Sometimes just making it past Wednesday is the encouragement that you need for the week. Right now, I feel like making it back to school on Monday will be the ultimate hump day challenge.
I like teaching. I like teaching in Detroit. I like teaching my students.
I hate the system. It is so broken. And it is absolutely beyond me, or any other teacher, to fix it. I am given a pacing chart and told what to teach each day. I am expected to stay on track with the pacing chart. I am expected to differentiate my lessons so that my students, who are all at different levels, can be fairly accessed on the same content but not at the same depth. And yet, each of my students needs to know the same things for the standardized tests because I am evaluated on their performance on these tests. None of it is fair. It's not fair to the teachers and its not fair to the kids.
In the perfect school, kids would be assigned groups based on what they know, not their age. They would be taught in groups no larger than twelve. They would be able to move to another group based on their skill level gained or need for more instruction. Kids would be allowed to study in depth the things that fascinate them, whether it be music, social studies, physics or pottery.
But we have standards for each grade level because we are in competition with other countries. And the people who are in charge of making our children competitive on the world playing field are underpaid, under supported, and stretched too thin.
I love Detroit. I couldn't imagine myself teaching anywhere else. I am not in love with any other group of kids the way that I love kids from my city. I feel like no other place needs me. Detroit needs people who believe in the hope of redemption. Detroit needs people like me. But, being here is so hard. Teaching here is so hard. I don't know how people raise families and teach. It blows my mind that it is even possible. Teaching consumes your life. Teaching requires continual self improvement and reflection and tweaking after tweaking after tweaking.
The first year is the hardest. Yeah, I get that. But there are no guarantees that next year will be any easier. Who knows what school I'll be working at, or what grade I will have, or what subjects I will be teaching. ...and for what? A broken system that cannot be fixed? To fix education in this country school must be completely rethought. Teachers will have to be completely retrained. Universities will have to be completely turned around to produce a mass of people ready to tackle injustice like never before. And the public will have to learn to value something that our culture has always valued in speech, but never with action.
This problem is so much bigger than I can even imagine.
I know I can make a difference in Detroit because it all comes down to how you treat people. The biggest impact I can give to my kids is not how much math or science they learn. Kids don't really care about that. Humans don't really care about that. Humans care how they are treated. Now, in education that means meeting kids where they are and genuinely trying to bridge the gap between what they know and what they don't know. But kids won't let you give them knowledge. You have to earn their respect and trust in order for them to allow anything you say to make a difference.

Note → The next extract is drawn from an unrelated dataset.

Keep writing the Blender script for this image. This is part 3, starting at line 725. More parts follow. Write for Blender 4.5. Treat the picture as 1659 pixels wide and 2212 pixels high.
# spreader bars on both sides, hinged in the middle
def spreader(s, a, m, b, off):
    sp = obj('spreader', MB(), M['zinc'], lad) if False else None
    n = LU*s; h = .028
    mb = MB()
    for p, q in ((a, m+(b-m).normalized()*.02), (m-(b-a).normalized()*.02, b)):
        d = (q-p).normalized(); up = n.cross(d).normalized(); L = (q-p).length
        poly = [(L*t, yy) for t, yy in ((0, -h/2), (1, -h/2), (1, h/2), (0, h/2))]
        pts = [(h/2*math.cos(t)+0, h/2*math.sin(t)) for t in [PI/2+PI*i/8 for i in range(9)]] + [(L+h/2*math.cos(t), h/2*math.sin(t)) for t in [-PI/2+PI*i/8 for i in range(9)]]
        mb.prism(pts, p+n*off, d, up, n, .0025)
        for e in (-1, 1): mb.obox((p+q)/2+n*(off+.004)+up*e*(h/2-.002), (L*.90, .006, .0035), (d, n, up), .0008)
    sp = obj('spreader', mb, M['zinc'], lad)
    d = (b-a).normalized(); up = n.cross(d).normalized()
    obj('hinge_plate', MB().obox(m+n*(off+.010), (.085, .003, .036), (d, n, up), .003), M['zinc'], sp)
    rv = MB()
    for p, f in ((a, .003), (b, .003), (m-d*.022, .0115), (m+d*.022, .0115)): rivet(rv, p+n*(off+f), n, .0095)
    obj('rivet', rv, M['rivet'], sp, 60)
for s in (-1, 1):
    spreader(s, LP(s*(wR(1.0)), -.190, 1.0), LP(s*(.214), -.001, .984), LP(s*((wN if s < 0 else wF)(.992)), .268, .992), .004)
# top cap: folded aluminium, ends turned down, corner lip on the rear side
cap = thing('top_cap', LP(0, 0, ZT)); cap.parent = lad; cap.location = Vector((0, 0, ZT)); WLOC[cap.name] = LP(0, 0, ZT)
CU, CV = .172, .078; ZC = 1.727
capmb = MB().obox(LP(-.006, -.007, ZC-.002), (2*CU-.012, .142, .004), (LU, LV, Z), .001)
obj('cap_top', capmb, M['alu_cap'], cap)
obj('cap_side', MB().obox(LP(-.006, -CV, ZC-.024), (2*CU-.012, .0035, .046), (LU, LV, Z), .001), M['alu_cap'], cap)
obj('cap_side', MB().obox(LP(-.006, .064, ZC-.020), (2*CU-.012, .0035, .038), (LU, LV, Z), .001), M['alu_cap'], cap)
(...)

The only problem is with 50 students, 2 hours given by the district to prepare, plan, intervene, and grade a week, and a plethora of learning styles and abilities, it is nearly impossible to reach every kid.
And so I approach the beginning of the 2013 school year much like a hump day morning, staring at the alarm clock in disbelief that it is already time to get out of bed. I am faced with two choices. One-hit snooze, go back to bed, and then just try to make it to the weekend. Or two-suck it up, breathe in deeply and fill my lungs with life so that I have something to work with when I am up to my neck with problems I cannot solve but a heart that will not let me look the other way.
I will not always be a teacher, of that I am sure. But I will be a teacher here in this city for the next 2 1/2 years. The Lord has put me here. The Lord has allowed my heart to be burdened with some of the things that burden his own heart. I have no other choice but to go back to work in Monday with a resolve in my heart to once again treat and teach my students with justice. I must do justly by them. They are what I have been entrusted with. Even though I can't defeat the monster of education, I stare it boldly in the face knowing that somehow I can be a threat.
My God sees. My God hears. He knows better than me what I am up against. He knows that this job is much harder than most anyone supposes. And so I can go back to work rejuvenated, not because anything is solved, but because I trust my Lord. He has not failed me. And I would hate to live each day just hoping for a weekend without responsibilities to waste away my time.
Cheers to hump day, it's a day of forming character from deep within.